##### Dataset excerpt #####

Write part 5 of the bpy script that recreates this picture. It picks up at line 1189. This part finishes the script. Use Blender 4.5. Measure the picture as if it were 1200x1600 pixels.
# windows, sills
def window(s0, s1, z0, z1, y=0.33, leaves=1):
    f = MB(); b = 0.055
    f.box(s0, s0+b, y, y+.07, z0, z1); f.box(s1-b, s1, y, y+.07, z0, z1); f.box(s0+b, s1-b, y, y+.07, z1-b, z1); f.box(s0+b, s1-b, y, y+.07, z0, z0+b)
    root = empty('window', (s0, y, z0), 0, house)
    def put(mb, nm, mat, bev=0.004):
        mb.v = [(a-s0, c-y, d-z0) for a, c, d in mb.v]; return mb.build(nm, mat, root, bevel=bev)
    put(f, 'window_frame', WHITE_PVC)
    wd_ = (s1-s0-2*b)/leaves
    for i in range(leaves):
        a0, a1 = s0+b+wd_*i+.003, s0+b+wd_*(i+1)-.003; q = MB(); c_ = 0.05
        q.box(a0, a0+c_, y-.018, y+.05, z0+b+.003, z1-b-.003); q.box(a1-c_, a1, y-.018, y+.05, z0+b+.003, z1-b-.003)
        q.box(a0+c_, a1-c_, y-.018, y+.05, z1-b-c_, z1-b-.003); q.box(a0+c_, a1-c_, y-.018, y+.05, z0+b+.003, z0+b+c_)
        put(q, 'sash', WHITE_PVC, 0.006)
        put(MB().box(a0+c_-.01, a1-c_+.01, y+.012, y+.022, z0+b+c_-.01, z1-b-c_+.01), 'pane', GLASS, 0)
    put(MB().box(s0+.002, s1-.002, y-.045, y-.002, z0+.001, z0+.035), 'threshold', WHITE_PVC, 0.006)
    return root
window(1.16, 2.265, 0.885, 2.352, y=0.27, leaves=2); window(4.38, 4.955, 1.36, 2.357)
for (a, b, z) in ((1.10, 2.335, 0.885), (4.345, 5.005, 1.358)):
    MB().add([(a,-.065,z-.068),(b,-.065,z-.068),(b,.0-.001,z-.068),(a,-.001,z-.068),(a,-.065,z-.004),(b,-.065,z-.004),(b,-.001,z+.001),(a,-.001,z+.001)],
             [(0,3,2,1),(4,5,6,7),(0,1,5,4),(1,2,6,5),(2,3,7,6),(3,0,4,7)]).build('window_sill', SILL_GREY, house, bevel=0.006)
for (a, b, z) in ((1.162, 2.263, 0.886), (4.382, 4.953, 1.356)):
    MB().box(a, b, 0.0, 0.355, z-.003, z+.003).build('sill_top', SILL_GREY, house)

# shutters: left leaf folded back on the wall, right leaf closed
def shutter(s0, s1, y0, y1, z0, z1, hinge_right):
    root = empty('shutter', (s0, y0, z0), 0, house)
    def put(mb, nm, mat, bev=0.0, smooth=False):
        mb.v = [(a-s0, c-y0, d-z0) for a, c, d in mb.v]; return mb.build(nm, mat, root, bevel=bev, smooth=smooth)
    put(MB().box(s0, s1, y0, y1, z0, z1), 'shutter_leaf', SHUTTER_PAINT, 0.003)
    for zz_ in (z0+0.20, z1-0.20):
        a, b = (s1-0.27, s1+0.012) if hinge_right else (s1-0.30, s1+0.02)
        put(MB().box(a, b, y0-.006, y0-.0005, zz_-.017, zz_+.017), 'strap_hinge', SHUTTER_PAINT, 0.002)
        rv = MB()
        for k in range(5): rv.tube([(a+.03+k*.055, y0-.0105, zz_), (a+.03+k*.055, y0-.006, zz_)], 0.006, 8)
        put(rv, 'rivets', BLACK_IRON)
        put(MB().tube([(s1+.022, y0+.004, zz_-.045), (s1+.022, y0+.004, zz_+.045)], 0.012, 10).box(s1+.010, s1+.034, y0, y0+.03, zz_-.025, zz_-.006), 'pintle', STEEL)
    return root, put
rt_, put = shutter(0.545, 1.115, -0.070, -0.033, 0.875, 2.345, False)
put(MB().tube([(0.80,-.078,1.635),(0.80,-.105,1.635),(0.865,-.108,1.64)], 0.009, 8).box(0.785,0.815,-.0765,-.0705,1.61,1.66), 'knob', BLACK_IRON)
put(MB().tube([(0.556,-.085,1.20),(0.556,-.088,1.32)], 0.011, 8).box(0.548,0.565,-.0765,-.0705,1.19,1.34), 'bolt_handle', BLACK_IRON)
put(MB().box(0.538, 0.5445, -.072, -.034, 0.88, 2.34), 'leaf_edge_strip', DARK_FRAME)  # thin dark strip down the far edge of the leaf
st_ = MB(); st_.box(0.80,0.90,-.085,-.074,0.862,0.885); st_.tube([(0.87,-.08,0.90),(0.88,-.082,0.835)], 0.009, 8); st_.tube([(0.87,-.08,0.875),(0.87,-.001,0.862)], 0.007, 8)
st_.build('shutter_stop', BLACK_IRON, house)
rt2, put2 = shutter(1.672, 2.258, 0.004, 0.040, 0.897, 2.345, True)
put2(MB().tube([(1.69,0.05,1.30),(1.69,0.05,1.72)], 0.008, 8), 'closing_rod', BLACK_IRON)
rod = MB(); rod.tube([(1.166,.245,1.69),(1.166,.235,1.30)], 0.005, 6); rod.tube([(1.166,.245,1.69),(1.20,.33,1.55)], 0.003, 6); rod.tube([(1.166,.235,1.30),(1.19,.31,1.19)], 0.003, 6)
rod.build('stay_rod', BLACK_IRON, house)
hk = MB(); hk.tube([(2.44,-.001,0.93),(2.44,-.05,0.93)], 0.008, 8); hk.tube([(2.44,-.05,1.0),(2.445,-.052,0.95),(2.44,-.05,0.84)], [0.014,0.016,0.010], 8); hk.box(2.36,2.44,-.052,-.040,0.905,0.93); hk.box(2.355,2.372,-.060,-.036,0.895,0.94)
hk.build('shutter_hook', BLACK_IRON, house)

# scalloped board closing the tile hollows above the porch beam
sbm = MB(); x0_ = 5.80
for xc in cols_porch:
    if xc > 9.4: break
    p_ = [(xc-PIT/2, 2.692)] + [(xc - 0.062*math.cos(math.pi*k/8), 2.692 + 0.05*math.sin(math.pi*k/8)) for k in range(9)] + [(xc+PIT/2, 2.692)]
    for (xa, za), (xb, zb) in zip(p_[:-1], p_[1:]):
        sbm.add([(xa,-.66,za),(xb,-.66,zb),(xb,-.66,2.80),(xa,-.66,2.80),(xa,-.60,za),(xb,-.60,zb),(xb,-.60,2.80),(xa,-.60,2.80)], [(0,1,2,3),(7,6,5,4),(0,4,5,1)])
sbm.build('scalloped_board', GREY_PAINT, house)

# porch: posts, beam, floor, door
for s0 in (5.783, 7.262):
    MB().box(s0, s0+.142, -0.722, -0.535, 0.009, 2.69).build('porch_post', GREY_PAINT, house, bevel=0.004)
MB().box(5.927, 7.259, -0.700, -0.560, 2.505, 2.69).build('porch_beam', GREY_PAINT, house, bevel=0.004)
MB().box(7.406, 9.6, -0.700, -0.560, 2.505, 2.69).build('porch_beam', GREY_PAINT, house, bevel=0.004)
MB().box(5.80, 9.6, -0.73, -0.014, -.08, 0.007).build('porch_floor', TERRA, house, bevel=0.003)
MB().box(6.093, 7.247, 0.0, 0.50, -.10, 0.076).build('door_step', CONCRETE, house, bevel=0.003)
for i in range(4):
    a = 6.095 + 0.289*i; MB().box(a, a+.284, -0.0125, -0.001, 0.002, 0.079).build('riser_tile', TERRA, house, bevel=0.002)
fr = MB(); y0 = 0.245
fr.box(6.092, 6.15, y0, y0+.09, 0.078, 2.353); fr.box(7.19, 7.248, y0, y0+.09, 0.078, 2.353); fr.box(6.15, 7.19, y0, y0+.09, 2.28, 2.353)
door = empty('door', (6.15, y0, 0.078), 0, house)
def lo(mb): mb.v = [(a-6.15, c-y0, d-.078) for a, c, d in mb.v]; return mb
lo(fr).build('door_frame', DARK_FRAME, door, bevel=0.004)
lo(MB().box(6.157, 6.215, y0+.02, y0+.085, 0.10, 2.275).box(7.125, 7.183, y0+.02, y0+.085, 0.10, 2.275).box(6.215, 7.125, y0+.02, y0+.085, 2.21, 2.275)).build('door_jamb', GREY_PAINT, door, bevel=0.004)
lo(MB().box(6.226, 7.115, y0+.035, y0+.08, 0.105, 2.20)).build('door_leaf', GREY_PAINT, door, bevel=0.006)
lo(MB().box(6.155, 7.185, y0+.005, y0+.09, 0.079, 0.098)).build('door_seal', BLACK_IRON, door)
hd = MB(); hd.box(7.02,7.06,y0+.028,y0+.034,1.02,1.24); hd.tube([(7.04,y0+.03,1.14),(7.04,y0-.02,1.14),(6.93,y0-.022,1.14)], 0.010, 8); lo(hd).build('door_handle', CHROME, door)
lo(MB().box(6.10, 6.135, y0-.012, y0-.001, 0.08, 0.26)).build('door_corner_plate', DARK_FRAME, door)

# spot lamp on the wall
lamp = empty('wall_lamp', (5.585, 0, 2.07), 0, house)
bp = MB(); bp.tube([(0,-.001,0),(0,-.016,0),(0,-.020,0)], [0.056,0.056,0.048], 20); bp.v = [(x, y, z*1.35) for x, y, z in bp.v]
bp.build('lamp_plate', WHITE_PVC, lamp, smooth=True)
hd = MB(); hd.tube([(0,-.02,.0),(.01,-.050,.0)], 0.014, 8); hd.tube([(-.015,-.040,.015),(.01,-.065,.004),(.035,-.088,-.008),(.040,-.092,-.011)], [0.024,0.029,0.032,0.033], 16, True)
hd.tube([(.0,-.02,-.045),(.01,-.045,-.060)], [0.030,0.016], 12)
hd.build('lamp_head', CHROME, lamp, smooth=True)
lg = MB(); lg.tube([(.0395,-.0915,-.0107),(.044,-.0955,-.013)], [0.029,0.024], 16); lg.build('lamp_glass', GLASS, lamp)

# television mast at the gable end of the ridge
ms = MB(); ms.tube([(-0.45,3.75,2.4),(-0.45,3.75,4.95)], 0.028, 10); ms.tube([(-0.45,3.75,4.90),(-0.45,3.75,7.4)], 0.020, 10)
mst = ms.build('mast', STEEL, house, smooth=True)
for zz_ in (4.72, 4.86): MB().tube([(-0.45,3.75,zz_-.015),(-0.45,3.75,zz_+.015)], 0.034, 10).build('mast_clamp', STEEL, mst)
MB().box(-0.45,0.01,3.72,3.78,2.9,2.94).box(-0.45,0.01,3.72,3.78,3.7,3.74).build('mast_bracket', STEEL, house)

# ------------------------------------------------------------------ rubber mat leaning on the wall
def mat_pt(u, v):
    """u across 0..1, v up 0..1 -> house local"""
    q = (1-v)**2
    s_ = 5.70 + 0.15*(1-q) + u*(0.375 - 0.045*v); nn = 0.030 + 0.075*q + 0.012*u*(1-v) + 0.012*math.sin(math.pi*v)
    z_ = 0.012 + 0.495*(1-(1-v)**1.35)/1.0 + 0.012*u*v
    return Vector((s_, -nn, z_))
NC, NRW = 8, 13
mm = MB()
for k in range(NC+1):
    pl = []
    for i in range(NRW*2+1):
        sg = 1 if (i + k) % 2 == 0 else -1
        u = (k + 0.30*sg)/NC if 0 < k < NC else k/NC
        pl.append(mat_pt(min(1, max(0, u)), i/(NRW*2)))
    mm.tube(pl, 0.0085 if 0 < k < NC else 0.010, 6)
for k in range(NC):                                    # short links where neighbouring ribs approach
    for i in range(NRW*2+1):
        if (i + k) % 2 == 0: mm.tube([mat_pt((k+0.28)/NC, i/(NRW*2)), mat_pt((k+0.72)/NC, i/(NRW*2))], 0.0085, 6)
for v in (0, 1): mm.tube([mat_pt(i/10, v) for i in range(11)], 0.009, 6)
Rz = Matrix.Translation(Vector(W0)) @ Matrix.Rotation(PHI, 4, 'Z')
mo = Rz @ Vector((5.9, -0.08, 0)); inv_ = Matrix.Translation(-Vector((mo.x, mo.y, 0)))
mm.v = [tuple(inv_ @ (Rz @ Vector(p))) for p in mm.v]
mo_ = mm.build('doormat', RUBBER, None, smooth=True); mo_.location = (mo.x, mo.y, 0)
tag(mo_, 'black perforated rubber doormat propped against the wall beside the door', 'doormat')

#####

Each line from the top of the material above through the line with "z+.003).build('sill_top', SILL_GREY, house)" must be echoed exactly, and no other line.

Write part 5 of the bpy script that recreates this picture. It picks up at line 1189. This part finishes the script. Use Blender 4.5. Measure the picture as if it were 1200x1600 pixels.
# windows, sills
def window(s0, s1, z0, z1, y=0.33, leaves=1):
    f = MB(); b = 0.055
    f.box(s0, s0+b, y, y+.07, z0, z1); f.box(s1-b, s1, y, y+.07, z0, z1); f.box(s0+b, s1-b, y, y+.07, z1-b, z1); f.box(s0+b, s1-b, y, y+.07, z0, z0+b)
    root = empty('window', (s0, y, z0), 0, house)
    def put(mb, nm, mat, bev=0.004):
        mb.v = [(a-s0, c-y, d-z0) for a, c, d in mb.v]; return mb.build(nm, mat, root, bevel=bev)
    put(f, 'window_frame', WHITE_PVC)
    wd_ = (s1-s0-2*b)/leaves
    for i in range(leaves):
        a0, a1 = s0+b+wd_*i+.003, s0+b+wd_*(i+1)-.003; q = MB(); c_ = 0.05
        q.box(a0, a0+c_, y-.018, y+.05, z0+b+.003, z1-b-.003); q.box(a1-c_, a1, y-.018, y+.05, z0+b+.003, z1-b-.003)
        q.box(a0+c_, a1-c_, y-.018, y+.05, z1-b-c_, z1-b-.003); q.box(a0+c_, a1-c_, y-.018, y+.05, z0+b+.003, z0+b+c_)
        put(q, 'sash', WHITE_PVC, 0.006)
        put(MB().box(a0+c_-.01, a1-c_+.01, y+.012, y+.022, z0+b+c_-.01, z1-b-c_+.01), 'pane', GLASS, 0)
    put(MB().box(s0+.002, s1-.002, y-.045, y-.002, z0+.001, z0+.035), 'threshold', WHITE_PVC, 0.006)
    return root
window(1.16, 2.265, 0.885, 2.352, y=0.27, leaves=2); window(4.38, 4.955, 1.36, 2.357)
for (a, b, z) in ((1.10, 2.335, 0.885), (4.345, 5.005, 1.358)):
    MB().add([(a,-.065,z-.068),(b,-.065,z-.068),(b,.0-.001,z-.068),(a,-.001,z-.068),(a,-.065,z-.004),(b,-.065,z-.004),(b,-.001,z+.001),(a,-.001,z+.001)],
             [(0,3,2,1),(4,5,6,7),(0,1,5,4),(1,2,6,5),(2,3,7,6),(3,0,4,7)]).build('window_sill', SILL_GREY, house, bevel=0.006)
for (a, b, z) in ((1.162, 2.263, 0.886), (4.382, 4.953, 1.356)):
    MB().box(a, b, 0.0, 0.355, z-.003, z+.003).build('sill_top', SILL_GREY, house)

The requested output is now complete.